### Exercise prompt
Keep every line where the word "part" appears; drop the rest.

### Dataset extract
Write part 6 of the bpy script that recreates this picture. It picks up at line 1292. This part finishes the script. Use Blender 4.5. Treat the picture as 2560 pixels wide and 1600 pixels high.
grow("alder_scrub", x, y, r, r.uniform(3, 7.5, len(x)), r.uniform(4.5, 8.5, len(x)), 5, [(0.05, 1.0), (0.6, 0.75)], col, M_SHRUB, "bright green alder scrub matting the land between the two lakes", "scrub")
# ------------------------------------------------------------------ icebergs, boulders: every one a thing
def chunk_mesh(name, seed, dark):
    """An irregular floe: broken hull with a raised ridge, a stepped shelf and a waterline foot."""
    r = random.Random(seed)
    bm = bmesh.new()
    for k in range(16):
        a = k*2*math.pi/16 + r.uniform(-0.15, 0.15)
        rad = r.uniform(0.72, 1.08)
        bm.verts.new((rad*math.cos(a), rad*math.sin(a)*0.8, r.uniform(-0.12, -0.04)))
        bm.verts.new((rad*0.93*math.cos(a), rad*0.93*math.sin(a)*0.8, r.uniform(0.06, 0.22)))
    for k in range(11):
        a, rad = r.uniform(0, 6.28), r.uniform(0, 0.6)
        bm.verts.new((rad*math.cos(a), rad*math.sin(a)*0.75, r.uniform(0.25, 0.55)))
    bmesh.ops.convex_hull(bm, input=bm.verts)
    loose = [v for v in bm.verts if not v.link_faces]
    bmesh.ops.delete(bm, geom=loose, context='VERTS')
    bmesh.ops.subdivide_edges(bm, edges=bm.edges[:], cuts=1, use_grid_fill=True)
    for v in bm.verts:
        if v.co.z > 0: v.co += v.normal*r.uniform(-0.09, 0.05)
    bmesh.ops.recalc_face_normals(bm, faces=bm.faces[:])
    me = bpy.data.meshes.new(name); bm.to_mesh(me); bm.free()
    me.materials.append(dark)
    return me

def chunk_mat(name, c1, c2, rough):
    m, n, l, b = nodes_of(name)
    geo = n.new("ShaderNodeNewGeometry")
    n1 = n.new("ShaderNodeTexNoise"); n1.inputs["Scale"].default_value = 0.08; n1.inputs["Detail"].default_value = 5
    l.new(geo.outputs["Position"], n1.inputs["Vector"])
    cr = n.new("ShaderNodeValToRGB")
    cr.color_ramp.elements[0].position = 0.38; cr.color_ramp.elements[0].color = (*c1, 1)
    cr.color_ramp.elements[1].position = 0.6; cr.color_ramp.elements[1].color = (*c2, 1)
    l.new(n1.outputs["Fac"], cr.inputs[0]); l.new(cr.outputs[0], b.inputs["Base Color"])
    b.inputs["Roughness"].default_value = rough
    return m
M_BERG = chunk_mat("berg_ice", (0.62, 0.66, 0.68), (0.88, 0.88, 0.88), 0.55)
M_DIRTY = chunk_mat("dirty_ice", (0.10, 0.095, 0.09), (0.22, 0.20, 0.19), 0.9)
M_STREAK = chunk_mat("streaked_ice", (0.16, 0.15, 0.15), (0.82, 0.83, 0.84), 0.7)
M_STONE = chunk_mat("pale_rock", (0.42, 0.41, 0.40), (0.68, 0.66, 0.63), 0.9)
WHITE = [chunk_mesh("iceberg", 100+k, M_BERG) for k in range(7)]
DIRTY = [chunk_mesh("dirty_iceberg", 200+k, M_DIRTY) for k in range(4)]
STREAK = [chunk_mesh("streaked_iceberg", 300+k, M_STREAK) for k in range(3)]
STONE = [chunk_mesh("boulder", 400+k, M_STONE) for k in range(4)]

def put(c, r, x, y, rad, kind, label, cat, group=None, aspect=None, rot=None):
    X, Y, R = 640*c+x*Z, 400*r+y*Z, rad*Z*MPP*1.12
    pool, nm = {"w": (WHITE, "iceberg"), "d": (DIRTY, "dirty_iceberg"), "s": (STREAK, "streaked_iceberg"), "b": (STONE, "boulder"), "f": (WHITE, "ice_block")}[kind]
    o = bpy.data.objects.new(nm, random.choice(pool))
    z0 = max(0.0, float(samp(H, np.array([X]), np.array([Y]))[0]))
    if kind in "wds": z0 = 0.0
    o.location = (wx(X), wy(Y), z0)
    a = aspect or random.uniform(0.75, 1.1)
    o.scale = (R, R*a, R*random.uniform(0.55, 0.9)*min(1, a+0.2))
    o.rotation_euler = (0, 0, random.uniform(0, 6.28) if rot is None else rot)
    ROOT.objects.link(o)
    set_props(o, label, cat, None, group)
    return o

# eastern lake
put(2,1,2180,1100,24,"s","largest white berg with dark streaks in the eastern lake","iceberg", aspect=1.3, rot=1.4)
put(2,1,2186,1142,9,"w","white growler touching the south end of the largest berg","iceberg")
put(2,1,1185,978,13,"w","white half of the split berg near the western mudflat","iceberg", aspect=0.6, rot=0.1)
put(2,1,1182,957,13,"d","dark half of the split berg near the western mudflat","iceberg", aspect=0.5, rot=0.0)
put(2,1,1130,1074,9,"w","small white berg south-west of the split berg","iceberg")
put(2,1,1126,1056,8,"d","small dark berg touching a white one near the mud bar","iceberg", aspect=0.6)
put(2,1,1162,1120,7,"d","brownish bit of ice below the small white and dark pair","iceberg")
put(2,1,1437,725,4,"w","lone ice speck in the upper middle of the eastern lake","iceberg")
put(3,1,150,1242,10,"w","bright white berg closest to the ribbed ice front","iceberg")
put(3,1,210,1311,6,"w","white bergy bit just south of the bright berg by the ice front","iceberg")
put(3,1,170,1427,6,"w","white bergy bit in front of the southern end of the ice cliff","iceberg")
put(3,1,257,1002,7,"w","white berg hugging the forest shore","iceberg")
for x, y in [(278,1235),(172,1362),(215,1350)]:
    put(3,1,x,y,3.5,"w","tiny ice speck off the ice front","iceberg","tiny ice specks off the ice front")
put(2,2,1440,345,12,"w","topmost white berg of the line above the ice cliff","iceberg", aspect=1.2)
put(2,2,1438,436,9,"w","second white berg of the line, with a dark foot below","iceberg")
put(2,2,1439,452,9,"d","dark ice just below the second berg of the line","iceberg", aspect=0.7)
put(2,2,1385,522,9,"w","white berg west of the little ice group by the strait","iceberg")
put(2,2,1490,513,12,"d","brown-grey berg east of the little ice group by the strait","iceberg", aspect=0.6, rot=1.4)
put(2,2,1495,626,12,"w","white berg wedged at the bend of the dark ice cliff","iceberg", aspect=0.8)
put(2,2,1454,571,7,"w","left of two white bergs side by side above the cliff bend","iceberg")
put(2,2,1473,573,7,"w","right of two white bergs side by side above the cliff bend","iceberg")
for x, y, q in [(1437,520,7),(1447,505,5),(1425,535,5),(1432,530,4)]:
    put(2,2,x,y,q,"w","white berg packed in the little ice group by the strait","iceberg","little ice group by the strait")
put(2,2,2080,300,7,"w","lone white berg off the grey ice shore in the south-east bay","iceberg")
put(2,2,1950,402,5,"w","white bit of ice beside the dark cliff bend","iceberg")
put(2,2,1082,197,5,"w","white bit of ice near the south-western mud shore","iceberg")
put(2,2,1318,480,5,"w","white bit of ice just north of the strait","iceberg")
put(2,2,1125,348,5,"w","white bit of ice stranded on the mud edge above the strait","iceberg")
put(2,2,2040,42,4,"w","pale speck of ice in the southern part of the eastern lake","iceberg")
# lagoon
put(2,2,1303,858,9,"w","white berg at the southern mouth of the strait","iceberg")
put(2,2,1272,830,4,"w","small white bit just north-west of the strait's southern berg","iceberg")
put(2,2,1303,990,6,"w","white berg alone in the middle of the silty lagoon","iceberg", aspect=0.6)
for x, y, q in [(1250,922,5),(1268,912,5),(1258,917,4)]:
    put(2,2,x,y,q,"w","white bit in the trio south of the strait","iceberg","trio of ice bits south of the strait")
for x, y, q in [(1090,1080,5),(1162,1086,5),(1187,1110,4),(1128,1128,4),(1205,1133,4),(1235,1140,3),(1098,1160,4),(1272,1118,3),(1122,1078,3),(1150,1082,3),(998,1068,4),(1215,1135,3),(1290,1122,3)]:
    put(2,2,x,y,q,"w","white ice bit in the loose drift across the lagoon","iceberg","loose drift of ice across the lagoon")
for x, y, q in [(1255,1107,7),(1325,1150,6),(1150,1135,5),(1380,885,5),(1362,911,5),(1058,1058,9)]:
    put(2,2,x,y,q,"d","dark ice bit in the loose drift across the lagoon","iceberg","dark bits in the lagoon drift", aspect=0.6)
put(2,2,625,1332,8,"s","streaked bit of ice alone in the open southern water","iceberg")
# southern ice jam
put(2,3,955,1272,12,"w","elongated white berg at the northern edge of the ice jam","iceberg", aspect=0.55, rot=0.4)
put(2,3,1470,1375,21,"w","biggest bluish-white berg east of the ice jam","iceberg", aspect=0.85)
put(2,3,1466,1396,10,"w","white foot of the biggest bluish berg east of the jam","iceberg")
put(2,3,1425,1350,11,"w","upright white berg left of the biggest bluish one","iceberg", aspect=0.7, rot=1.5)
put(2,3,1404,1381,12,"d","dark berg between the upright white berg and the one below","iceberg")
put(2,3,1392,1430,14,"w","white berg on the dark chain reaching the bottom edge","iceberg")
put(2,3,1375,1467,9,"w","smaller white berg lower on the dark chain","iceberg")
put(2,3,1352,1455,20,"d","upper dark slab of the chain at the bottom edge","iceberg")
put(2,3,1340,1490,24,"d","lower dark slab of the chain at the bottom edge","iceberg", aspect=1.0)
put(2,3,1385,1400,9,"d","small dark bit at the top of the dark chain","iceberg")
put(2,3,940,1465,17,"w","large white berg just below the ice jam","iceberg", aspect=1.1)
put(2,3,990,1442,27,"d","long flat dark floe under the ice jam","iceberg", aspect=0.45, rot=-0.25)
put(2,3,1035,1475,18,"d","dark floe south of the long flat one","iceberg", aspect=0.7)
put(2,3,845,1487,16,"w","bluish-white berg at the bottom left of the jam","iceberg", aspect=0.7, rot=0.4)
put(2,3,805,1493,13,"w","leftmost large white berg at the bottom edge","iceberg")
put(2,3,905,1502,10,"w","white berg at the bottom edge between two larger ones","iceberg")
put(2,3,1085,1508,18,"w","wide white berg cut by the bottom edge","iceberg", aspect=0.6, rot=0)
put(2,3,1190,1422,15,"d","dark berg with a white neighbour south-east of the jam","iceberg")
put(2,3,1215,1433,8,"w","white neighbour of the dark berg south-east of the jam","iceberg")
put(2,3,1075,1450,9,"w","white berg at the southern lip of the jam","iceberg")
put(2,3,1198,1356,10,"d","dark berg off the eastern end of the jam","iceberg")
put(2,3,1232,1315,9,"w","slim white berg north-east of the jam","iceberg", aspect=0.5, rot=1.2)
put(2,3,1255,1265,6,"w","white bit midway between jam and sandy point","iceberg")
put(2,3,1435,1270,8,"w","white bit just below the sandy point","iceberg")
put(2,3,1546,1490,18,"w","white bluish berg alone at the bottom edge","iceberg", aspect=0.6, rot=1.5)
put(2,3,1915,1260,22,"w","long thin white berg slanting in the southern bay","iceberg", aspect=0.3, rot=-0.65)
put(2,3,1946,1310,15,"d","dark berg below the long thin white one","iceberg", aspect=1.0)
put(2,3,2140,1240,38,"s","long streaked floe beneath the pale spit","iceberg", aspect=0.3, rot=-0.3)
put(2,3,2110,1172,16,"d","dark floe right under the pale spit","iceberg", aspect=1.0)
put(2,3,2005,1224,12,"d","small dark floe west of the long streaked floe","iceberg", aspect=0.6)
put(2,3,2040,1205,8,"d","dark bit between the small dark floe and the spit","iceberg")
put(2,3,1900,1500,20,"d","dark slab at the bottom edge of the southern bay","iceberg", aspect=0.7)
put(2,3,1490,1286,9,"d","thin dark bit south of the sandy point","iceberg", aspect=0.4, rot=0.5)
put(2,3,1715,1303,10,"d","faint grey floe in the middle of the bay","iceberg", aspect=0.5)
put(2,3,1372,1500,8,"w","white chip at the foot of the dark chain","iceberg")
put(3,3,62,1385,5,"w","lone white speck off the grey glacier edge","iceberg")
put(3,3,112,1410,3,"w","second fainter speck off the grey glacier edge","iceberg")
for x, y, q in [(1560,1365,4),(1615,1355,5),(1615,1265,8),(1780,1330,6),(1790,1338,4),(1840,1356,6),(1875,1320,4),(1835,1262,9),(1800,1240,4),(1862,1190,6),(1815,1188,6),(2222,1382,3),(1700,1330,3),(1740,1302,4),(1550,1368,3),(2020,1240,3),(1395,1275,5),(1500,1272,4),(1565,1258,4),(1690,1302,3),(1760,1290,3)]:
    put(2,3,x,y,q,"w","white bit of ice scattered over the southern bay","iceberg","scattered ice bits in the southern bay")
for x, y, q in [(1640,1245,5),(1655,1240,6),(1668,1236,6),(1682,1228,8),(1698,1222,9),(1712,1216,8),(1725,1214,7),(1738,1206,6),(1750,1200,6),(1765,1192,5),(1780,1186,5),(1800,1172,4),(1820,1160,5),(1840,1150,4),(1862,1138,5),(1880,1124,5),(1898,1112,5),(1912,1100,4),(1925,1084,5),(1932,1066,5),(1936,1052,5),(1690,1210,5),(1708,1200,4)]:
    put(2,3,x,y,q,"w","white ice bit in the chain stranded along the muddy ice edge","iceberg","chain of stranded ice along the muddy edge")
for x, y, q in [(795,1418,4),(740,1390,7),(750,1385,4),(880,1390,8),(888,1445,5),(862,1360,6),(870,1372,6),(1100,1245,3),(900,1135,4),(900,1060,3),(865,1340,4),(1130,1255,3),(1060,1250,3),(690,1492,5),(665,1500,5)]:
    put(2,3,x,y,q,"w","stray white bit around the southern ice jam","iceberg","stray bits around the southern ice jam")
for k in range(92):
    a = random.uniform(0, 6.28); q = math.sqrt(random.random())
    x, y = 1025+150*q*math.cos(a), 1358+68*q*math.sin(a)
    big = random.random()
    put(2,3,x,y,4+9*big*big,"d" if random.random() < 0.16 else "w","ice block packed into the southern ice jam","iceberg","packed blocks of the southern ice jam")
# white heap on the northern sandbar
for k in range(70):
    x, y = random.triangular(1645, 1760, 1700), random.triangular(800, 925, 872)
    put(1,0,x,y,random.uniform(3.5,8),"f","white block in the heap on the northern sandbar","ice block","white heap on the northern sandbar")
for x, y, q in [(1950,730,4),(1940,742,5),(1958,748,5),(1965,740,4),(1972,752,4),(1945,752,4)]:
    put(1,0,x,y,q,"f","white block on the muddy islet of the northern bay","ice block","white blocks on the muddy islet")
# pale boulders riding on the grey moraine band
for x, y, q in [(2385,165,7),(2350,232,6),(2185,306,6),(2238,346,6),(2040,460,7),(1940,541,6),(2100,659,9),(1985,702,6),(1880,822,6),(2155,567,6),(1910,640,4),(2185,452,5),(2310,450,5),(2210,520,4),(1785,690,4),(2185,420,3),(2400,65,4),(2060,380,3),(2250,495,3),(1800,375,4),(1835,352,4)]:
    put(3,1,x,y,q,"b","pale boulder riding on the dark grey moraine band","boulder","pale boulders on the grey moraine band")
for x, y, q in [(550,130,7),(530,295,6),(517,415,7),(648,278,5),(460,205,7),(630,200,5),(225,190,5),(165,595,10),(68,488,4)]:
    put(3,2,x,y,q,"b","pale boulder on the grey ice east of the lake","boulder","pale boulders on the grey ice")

### Problem solution
Write part 6 of the bpy script that recreates this picture. It picks up at line 1292. This part finishes the script. Use Blender 4.5. Treat the picture as 2560 pixels wide and 1600 pixels high.
put(2,2,2040,42,4,"w","pale speck of ice in the southern part of the eastern lake","iceberg")